There is nothing that happens on the floor these days that doesn’t happen a thousand times a day electronically but you can still go make trades with a human being if you want. These trades may involve more elaborate financial instruments than shares of single stock (but you can do that electronically too). Also one actual reason to be on the floor is that it is a forum for discussing investments. Although you get a much larger forum on a Bloomberg Terminal. Still talking to a person face to face is way more efficient than messaging.
Edit: typis
Edit 2:
A Bloomberg Terminal is a program that ever trader uses. It’s a news feed, stock ticker, spreadsheet, messaging app, and trading platform all in one program. It was designed in the 1980s by Mike Bloomberg and it’s UI has never been updated, and looks as terrible as it’s designer (although there are new front ends you can plug it into). It costs $20,000+ a year and is the reason Bloomberg is a billionaire.

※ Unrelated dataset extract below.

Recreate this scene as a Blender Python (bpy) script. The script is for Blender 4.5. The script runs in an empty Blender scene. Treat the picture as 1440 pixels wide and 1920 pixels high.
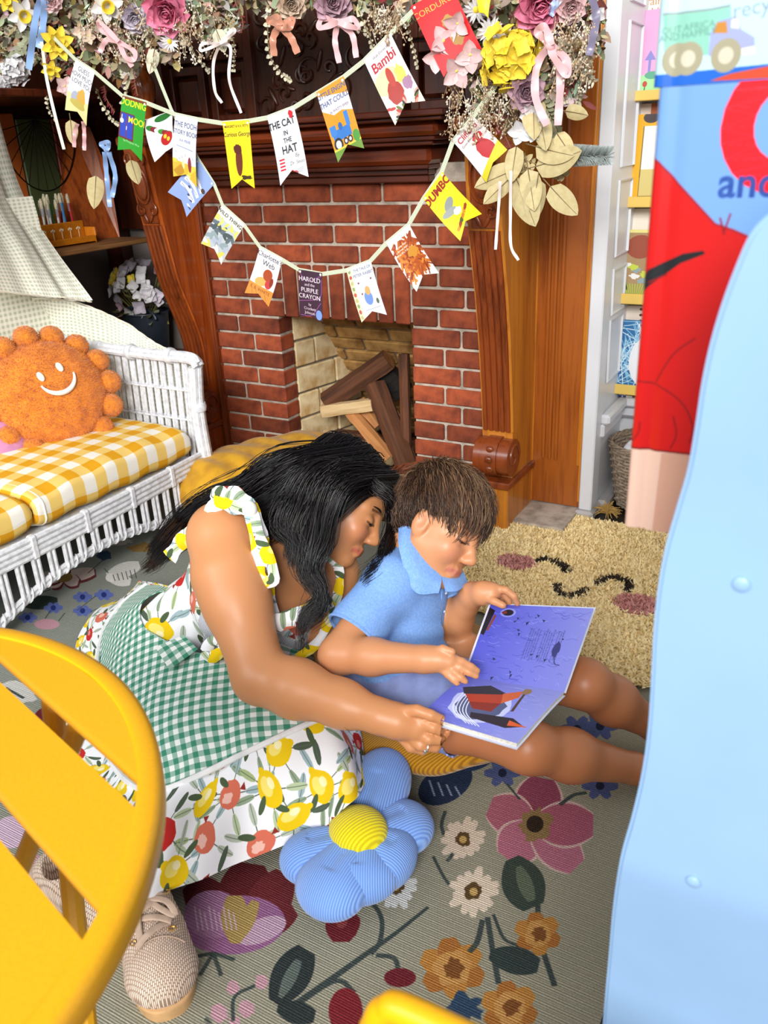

Imagine you are at an auction. This auction is being televised and people are able to bid on these things at home. Well being there in person allows you to buy items faster instead of calling over a phone and putting your bid in with a debit card. The people in the “pit” are there to buy large amounts of stocks for a price at a fast rate. Let’s say a stock was worth 500 dollars and all of a sudden dropped to 350 well some people who have that stock might want to sell very fast while others who believe the stock would go back up might want to purchase it. That information doesn’t get to the viewers online for a significantly longer period of time. “we are talking 5 seconds to maybe a minute” but by then the stock has already been rebought by someone in the pit. Seeing it first hand and getting dibs on it faster. Think of it as a lag component when gaming. Everyone wants the best set up and the least amount of lag. Only the people that are with the big companies that are trading millions get the best setup (get to send someone to the NYSE pit).
I hope this answers your question.
It’s like if the stock exchange was a restaurant, online day trading would be people coming in booking a table for two for a quick lunch. No special concessions required, no additional help.
Now say you want to host a party in that restaurant with potentially hundreds of guests. Well that takes time and active effort. You need everyone involved to agree on when to meet, the details of the party, how it’s going to be funded etc.
It will also have an impact on the restaurant. That many people showing up for a big event will affect the layout of the restaurant, which seats are more desirable, the party may reserve items on the menu so there won’t be any left for other people, which will also affect the desirability of other items on the menu.
For a task this large it very much helps to get an event planner to organise the party and help the restaurant get set up, make sure they get their money and the guests are all happy, and to maybe research any issues this disruption may cause to other customers.
The stockbroker is basically the event planner. Organising and processing huge trades and calculating the effect this amount of money changing hands will have on other stocks in the space.